Later that week Gonville & Caius Choir, with senior organ scholar Annie Lydford and their director Geoffrey Webber, will give the second performance of the Magnificat and Nunc Dimittis I wrote for them (the Caius Service) – this is on Sunday 27 May at 6pm in Gonville and Caius Chapel.

And in June I will be giving a concert in Bonn, which includes performances of a newly revised version of A Sense of Touch (originally for four pianos: here in its alternative version for two pianos and tape) and the first performance of Slow Tide II.  This is a rethinking of the music of Slow Tide, a piece for two pianos and two percussionists, keeping most of the harmonic and melodic material, but radically rethinking the sonority and texture, and recasting the piece for piano, MIDI keyboard and tape.  The sounds of the MIDI keyboard and the tape are being realised by Jo Snape in The Hague.  The programme will also include more of my piano music.   This is on Tuesday June 12th in the Schumannhaus, Bonn, with the support of the Institut Français.

[Image: Celadon ceramic art, Korea]

The Ouija project

It was the first workshop with Peter Sheppard Skaerved on Tuesday (Valentine’s Day, as it happened), and as you’ll have guessed from my earlier post, I was quite nervous about it.  In fact, it turned out to be a wonderful day, full of laughter and discovery.

There were three of us – Peter, me and Mark Doffman from Oxford University, who is interested in observing and studying the creative process in an interactive project like this one.   I started with the sketches which I felt were least risky.  Very quickly, Mark and I saw and heard not only how wonderfully Peter played them, but also how enthusiastic he was, and how quick and keen he was to get to the heart of the idea, and to inhabit it from the inside.  This was absolutely ideal, for any piece, but especially for a piece like this, of course.  So gradually I started bringing out sketches where I experimented with different ways of influencing and the player and setting up the ‘idea’, the ‘scenario’, without necessarily writing out every note and rhythm.  It really was fascinating hearing these various different skeletons come to life.

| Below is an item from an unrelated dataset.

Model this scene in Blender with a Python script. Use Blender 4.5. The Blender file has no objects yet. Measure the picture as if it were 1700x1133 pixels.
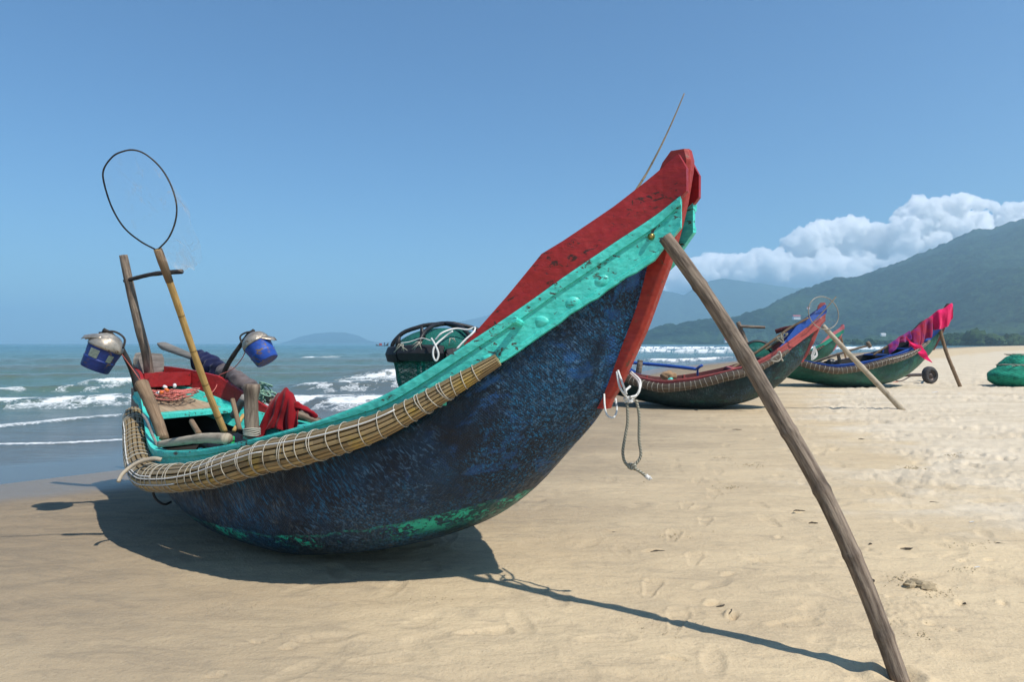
import bpy, math, random
import numpy as np
from mathutils import Vector, noise as mnoise
random.seed(7); RNG=np.random.RandomState(7)
sc=bpy.context.scene; COL=sc.collection
PI=math.pi
# ------------------------------------------------------------------ camera model (metres)
CAMH=1.35; FPX=1133.; CX=850.; HY=571.
def P(px,py,d):
    "point seen at photo pixel px,py at depth d metres"
    return Vector(((px-CX)/FPX*d, d, CAMH-(py-HY)/FPX*d))
def G(px,py,z=0.):
    d=(CAMH-z)*FPX/(py-HY); return ((px-CX)/FPX*d, d)
# ------------------------------------------------------------------ numeric helpers
def pchip(x,y,xi):
    x=np.array(x,float);y=np.array(y,float);h=np.diff(x);d=np.diff(y)/h
    m=np.zeros_like(y);m[0]=d[0];m[-1]=d[-1]
    for i in range(1,len(x)-1):
        if d[i-1]*d[i]>0:
            w1=2*h[i]+h[i-1];w2=h[i]+2*h[i-1];m[i]=(w1+w2)/(w1/d[i-1]+w2/d[i])
    xi=np.clip(np.asarray(xi,float),x[0],x[-1]);i=np.clip(np.searchsorted(x,xi)-1,0,len(x)-2)
    s=(xi-x[i])/h[i]
    return (1+2*s)*(1-s)**2*y[i]+s*(1-s)**2*h[i]*m[i]+s*s*(3-2*s)*y[i+1]+s*s*(s-1)*h[i]*m[i+1]
def _hash(ix,iy,s):
    n=(ix.astype(np.int64)*374761393+iy.astype(np.int64)*668265263+s*2147483647)&0xffffffff
    n=((n^(n>>13))*1274126177)&0xffffffff
    n=n^(n>>16)
    return (n&0xffff)/65535.
def vn(x,y,s=0):
    "smooth value noise 0..1"
    ix=np.floor(x);iy=np.floor(y);fx=x-ix;fy=y-iy
    fx=fx*fx*fx*(fx*(fx*6-15)+10);fy=fy*fy*fy*(fy*(fy*6-15)+10)
    a=_hash(ix,iy,s);b=_hash(ix+1,iy,s);c=_hash(ix,iy+1,s);d=_hash(ix+1,iy+1,s)
    return (a*(1-fx)+b*fx)*(1-fy)+(c*(1-fx)+d*fx)*fy
def fbm(x,y,o=4,s=0,g=.5):
    r=0.;a=1.;t=0.
    for k in range(o):
        r=r+a*vn(x*2**k+17.3*k,y*2**k-9.1*k,s+k);t+=a;a*=g
    return r/t
def sstep(a,b,x):
    t=np.clip((x-a)/(b-a),0,1);return t*t*(3-2*t)
# ------------------------------------------------------------------ objects
def tag(o,label=None,cat=None,group=None,kind=None):
    if label:o['label']=label
    if cat:o['category']=cat
    if group:o['group']=group
    if kind:o['kind']=kind
    return o
def empty(name,loc,rz=0,label=None,cat=None,group=None):
    o=bpy.data.objects.new(name,None);COL.objects.link(o);o.location=loc;o.rotation_euler=(0,0,rz)
    o.empty_display_size=.1
    return tag(o,label,cat,group)
class MB:
    def __init__(s): s.v=[];s.f=[];s.uv=[]
    def add(s,vs,fs,uvs=None):
        n=len(s.v);s.v+= [tuple(p) for p in vs]
        for i,f in enumerate(fs):
            s.f.append([a+n for a in f]); s.uv.append(uvs[i] if uvs else [(vs[a][0],vs[a][2]) for a in f])
        return s
    def grid(s,Pg,UV=None,closeu=False,flip=False):
        nu=len(Pg);nv=len(Pg[0]);vs=[p for r in Pg for p in r];fs=[];uvs=[]
        for i in range(nu-1):
            for j in range(nv-1 if not closeu else nv):
                j2=(j+1)%nv
                q=[i*nv+j,(i+1)*nv+j,(i+1)*nv+j2,i*nv+j2]
                if UV is not None:
                    u=[UV[i][j],UV[i+1][j],UV[i+1][j+1],UV[i][j+1]]
                else: u=[(0,0)]*4
                if flip:q=q[::-1];u=u[::-1]
                fs.append(q);uvs.append(u)
        return s.add(vs,fs,uvs)
    def box(s,a,b,M=None):
        x0,y0,z0=a;x1,y1,z1=b
        vs=[Vector(p) for p in [(x0,y0,z0),(x1,y0,z0),(x1,y1,z0),(x0,y1,z0),(x0,y0,z1),(x1,y0,z1),(x1,y1,z1),(x0,y1,z1)]]
        if M is not None: vs=[M@p for p in vs]
        fs=[[0,3,2,1],[4,5,6,7],[0,1,5,4],[1,2,6,5],[2,3,7,6],[3,0,4,7]]
        return s.add(vs,fs)
    def build(s,name,mat,parent=None,smooth=True,bevel=0,sub=0,solid=0,soff=-1,auto=None):
        me=bpy.data.meshes.new(name);me.from_pydata(s.v,[],s.f);me.update()
        uvl=me.uv_layers.new(name='UVMap');flat=[c for f in s.uv for p in f for c in p]
        if len(flat)==2*len(me.loops): uvl.data.foreach_set('uv',flat)
        me.materials.append(mat)
        me.polygons.foreach_set('use_smooth',[smooth]*len(me.polygons))
        o=bpy.data.objects.new(name,me);COL.objects.link(o)
        if parent is not None:o.parent=parent
        if solid:
            m=o.modifiers.new('s','SOLIDIFY');m.thickness=solid;m.offset=soff
        if bevel:
            m=o.modifiers.new('b','BEVEL');m.width=bevel;m.segments=2;m.limit_method='ANGLE';m.angle_limit=.7
        if sub:
            m=o.modifiers.new('u','SUBSURF');m.levels=m.render_levels=sub
        if auto and smooth:
            try: me.set_sharp_from_angle(angle=auto)
            except Exception: pass
        return o
def frames(path,closed=False):
    n=len(path);T=[]
    for i in range(n):
        a=path[i-1] if (i>0 or closed) else path[0];b=path[(i+1)%n] if (i<n-1 or closed) else path[-1]
        T.append((b-a).normalized())
    up=Vector((0,0,1)) if abs(T[0].z)<.9 else Vector((0,1,0))
    N=(up-T[0]*up.dot(T[0])).normalized();out=[]
    for i in range(n):
        if i>0: N=(N-T[i]*N.dot(T[i])).normalized()
        out.append((T[i],N,T[i].cross(N)))
    return out
def tube(mb,path,r,n=10,closed=False,prof=None,cap=True,u0=0):
    path=[Vector(p) for p in path];fr=frames(path,closed)
    R=r if isinstance(r,(list,tuple,np.ndarray)) else [r]*len(path)
    rows=[];uv=[];L=u0
    idx=list(range(len(path)))+([0] if closed else [])
    for k,i in enumerate(idx):
        if k>0:L+=(path[i]-path[idx[k-1]]).length
        T,N,B=fr[i];row=[];ur=[]
        for j in range(n):
            a=2*PI*j/n;rr=R[i]*(prof(a,L) if prof else 1)
            row.append(path[i]+(N*math.cos(a)+B*math.sin(a))*rr);ur.append((L,j/n))
        ur.append((L,1.));rows.append(row);uv.append(ur)
    mb.grid(rows,uv,closeu=True)
    if cap and not closed:
        base=len(mb.v)-len(rows)*n
        for k,fl in ((0,0),(len(rows)-1,1)):
            f=[base+k*n+j for j in range(n)]
            if not fl: pass
            else: f=f[::-1]
            c=rows[k]
            mb.f.append(f);mb.uv.append([(uv[k][0][0]+.01*math.cos(2*PI*j/n),.5+.1*math.sin(2*PI*j/n)) for j in range(n)])
    return mb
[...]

Peter is a wonderful performer of Paganini, and also of unaccompanied Bach, so I decided to take their unaccompanied violin music as starting points for two of the movements.  The piece falls into several movements – about five, it looks like – and each one takes a different approach to the question of how I as composer can shape the improvisation: what to specify, and what to leave open.   I’m now hugely encouraged about the piece, and looking forward tremendously to the next workshop in March.

spirit voices and violins

I’m currently working on a new piece for the wonderful violinist Peter Sheppard Skaerved.  It’s a double challenge for me.  First, the piece will combine the live violin-playing with electro-acoustic sound: this is territory which I’ve only peeked into a few times: there’s a great deal to explore, which is exciting, and also a lot of technical stuff to learn in order to make it happen.

Second, the piece is going to involve improvisation from Peter.  This might seem like making things easier for me as a composer – essentially, handing over the job to someone else.  But the point is that I really want to investigate ways of integrating elements of improvisation into the piece, so that it feels like a real collaboration, and so that it would be very hard to say exactly where my ‘idea’ ends and Peter’s interpretation and performance of it takes over (very much like conventionally notated music in this respect).

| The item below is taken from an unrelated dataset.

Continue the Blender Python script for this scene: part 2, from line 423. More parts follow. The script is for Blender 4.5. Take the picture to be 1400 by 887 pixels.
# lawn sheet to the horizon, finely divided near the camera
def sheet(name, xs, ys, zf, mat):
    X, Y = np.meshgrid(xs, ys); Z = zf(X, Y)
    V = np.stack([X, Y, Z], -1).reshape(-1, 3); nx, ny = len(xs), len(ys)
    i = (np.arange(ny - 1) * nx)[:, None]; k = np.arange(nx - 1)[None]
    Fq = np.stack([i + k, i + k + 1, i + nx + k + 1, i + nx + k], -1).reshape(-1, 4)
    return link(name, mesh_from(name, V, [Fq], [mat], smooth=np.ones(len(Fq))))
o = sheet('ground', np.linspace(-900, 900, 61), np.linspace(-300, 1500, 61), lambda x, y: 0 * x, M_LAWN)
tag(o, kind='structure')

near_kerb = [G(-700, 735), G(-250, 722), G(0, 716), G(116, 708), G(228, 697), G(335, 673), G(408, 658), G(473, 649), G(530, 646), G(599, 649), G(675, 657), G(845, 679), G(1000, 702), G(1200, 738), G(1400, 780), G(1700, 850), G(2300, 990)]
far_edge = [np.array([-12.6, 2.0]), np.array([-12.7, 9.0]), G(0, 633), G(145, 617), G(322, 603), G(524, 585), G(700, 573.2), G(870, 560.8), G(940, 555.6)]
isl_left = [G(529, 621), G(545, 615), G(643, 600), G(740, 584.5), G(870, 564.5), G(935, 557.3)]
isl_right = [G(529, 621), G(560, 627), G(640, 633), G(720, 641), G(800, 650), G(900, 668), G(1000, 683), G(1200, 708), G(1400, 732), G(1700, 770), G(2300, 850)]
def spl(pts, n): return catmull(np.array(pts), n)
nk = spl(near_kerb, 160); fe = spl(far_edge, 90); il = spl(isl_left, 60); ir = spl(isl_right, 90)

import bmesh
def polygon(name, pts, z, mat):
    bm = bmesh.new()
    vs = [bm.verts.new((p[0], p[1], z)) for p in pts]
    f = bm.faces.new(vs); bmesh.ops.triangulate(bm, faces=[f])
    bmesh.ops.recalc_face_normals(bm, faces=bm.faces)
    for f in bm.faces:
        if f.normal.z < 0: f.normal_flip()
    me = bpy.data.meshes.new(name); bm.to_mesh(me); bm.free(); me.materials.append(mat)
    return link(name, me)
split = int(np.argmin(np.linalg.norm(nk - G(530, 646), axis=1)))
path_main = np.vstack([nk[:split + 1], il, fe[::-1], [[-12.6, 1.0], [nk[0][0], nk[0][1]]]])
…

I’ve been finding it really difficult.  Interesting, though, as it’s made me realised just how used I am to fine-tuning and fixing all the details until everything feels ‘right’.   I still want everything in the new piece to feel ‘right’, so the challenge is to find a way to do this while allowing for more flexibility in how it can be realised.

Obviously, with this kind of piece it’s essential to work with the violinist throughout the composing process, not just at the end of it.  So we’ve planned two workshop/rehearsals, a few weeks apart and well ahead of the first performance, when we can try things out.  Unlike a normal rehearsal, for which a composer tries to present something that’s polished and ready to go, I am going to show Peter all kinds of ideas and sketches include several which really might not work at all.  The first of these workshops is coming up in a few days, so that’s what I’m preparing for at the moment.

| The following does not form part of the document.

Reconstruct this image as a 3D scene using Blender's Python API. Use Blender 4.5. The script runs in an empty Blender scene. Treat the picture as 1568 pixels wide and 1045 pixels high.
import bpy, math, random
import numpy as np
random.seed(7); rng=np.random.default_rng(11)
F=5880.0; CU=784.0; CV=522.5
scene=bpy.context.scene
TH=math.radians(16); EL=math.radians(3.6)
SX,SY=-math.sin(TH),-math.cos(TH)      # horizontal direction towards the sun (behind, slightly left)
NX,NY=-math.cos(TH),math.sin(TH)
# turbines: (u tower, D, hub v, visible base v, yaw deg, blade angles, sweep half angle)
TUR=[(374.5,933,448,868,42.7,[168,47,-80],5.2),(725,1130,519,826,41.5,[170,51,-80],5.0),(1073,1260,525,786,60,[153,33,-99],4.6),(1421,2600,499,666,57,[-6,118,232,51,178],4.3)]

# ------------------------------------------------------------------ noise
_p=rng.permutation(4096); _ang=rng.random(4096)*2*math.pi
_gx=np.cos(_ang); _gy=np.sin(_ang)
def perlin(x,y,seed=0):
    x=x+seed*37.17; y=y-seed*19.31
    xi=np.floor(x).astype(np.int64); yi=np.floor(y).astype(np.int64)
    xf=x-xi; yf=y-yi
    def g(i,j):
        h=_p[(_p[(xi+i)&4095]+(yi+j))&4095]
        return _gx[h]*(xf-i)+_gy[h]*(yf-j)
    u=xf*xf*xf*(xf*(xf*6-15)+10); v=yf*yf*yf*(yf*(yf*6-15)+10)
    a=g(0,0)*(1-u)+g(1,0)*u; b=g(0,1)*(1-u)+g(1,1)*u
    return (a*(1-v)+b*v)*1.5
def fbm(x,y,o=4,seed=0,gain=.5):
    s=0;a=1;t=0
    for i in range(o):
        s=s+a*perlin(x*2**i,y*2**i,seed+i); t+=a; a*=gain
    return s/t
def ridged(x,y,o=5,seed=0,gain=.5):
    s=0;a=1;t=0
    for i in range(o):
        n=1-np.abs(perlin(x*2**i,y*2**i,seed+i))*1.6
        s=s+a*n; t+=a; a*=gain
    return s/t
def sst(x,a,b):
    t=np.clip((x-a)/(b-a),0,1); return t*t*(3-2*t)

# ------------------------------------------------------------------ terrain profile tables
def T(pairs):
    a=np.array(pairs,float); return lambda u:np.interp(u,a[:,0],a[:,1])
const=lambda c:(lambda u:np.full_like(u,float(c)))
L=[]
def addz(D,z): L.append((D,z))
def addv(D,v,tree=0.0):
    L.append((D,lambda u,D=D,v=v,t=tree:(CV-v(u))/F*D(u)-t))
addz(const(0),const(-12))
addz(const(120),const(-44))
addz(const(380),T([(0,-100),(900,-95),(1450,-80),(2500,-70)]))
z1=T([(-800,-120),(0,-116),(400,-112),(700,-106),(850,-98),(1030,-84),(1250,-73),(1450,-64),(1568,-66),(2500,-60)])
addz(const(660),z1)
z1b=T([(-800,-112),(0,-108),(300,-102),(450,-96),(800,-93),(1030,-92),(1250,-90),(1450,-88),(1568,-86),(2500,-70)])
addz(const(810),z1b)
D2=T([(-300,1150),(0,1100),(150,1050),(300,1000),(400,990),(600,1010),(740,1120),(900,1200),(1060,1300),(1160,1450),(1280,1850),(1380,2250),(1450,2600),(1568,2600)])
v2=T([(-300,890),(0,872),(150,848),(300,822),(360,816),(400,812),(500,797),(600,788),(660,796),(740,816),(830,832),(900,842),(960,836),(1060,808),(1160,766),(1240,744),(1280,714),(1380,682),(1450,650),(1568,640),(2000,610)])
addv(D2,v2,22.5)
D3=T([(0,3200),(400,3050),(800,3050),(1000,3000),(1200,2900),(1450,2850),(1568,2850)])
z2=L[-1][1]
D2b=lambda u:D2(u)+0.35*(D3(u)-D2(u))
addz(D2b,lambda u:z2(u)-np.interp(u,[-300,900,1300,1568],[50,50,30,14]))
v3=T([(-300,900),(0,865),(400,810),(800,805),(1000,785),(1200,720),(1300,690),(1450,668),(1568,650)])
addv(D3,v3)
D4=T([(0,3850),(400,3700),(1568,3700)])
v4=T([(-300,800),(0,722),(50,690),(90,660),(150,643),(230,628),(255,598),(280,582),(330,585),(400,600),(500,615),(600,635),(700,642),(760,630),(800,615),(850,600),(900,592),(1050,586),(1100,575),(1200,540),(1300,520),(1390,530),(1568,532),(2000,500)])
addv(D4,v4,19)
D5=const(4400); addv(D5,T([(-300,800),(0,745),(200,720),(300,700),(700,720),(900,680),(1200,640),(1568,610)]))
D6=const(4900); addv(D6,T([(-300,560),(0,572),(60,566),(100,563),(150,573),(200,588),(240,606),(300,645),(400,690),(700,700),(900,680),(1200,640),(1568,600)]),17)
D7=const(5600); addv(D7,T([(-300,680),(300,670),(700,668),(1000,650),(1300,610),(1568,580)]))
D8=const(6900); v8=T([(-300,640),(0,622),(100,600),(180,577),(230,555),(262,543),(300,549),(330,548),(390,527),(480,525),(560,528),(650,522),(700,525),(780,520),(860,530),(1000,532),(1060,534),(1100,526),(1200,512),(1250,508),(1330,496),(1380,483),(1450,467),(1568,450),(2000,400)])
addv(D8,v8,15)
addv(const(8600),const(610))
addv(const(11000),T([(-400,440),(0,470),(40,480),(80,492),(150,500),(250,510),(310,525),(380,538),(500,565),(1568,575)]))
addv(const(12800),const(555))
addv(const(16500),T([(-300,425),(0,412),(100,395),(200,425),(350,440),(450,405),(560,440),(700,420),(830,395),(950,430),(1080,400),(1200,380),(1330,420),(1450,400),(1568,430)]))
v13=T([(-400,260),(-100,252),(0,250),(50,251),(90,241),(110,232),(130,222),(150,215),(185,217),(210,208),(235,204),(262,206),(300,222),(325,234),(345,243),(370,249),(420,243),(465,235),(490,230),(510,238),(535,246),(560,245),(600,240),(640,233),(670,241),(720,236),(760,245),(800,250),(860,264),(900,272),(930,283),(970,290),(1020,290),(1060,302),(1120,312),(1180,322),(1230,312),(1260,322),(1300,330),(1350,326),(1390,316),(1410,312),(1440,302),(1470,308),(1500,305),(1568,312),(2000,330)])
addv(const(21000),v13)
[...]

One thing has helped me a lot, which is a kind of ‘scenario’.  Both the electro-acoustic and the improvisatory elements are interesting challenges for me, but may not seem innately all that exciting to anyone else, and I felt it would be important to give them a role, a character.  It was from looking through Peter’s website, a mine of ideas and information, that I discovered something fascinating about the Hungarian violinist Jelly D’Aranyi, for whom Bartók wrote his two fantastic violin and piano sonatas.  Apparently, she used to hold séances and communicate with the spirits of the dead –  Schumann especially.  It occurred to me that, in performance, the electro-acoustic aspect is not unlike the mysterious voices of spirits, emanating from nowhere, without physical body.  And also that the medium is necessarily engaged in a kind of dialogue which has to be improvisatory.

So, even if I keep nothing else after our first workshop, I think I have a title – Ouija.

sounds of spring

Last month I enjoyed the chance to hear a short piece for four horns and choir which I wrote a few years ago for the opening of an outdoor theatre.  This is our Eden, a song of gardens, flowers and trees. It was beautifully performed by horns and singers alike – and it’ll be recorded on a CD this summer, along with the carol As Joseph was a-walking.

Meanwhile, I’ve been writing a new piece for violin and piano, for Guy Button.  Spring seemed to be what was in my mind, and a rather Italian, Vivaldi-ish spring too, hence the name Primavera.  It’ll get its first two performances next month in London (GSMD, July 5) and Winchester  (July 6).